Search the material below for the string "scene" and list each line that holds it.

## Entries taken from a collection
#####

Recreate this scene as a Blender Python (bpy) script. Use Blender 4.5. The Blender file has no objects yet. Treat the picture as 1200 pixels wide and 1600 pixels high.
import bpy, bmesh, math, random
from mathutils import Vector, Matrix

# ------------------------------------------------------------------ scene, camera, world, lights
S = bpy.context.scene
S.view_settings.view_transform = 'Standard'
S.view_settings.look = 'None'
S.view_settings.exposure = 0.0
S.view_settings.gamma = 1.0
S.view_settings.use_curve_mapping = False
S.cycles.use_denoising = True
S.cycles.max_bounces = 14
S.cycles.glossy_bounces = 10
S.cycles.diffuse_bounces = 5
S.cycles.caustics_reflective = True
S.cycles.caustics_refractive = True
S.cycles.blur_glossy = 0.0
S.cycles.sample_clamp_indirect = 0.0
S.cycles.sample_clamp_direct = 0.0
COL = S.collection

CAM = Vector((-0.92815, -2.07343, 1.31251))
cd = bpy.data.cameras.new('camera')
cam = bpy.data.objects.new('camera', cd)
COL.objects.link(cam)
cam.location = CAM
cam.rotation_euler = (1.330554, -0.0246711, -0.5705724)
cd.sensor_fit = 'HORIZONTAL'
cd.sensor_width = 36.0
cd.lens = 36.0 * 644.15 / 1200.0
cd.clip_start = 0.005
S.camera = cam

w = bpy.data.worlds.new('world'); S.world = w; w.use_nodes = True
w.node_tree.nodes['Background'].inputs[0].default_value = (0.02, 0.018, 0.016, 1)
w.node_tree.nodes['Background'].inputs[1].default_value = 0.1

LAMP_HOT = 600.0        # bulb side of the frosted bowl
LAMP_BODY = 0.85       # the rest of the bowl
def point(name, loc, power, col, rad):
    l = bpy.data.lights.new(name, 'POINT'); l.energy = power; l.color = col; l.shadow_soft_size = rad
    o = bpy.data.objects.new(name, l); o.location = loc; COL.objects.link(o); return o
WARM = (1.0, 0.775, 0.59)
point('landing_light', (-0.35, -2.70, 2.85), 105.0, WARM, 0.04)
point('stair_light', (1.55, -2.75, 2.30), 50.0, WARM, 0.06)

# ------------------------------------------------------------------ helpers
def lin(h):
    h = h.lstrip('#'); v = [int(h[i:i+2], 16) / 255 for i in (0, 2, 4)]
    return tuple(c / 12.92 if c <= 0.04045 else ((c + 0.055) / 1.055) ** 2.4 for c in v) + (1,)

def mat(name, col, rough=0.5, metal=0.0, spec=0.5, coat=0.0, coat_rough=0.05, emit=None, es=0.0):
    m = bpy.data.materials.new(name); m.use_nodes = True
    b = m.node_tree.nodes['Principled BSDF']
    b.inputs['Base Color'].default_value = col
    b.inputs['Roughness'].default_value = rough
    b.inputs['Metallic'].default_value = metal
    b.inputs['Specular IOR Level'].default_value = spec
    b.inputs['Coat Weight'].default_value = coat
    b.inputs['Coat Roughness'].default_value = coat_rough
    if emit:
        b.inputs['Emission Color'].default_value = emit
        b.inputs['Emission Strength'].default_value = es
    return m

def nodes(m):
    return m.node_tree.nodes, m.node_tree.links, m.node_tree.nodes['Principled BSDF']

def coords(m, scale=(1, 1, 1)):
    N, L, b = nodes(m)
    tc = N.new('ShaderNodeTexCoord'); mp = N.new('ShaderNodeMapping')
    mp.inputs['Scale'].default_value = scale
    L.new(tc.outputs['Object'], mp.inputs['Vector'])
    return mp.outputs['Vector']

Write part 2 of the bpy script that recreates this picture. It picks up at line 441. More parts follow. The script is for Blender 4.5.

#####

## Full answer
Recreate this scene as a Blender Python (bpy) script. Use Blender 4.5. The Blender file has no objects yet. Treat the picture as 1200 pixels wide and 1600 pixels high.
# ------------------------------------------------------------------ scene, camera, world, lights
S = bpy.context.scene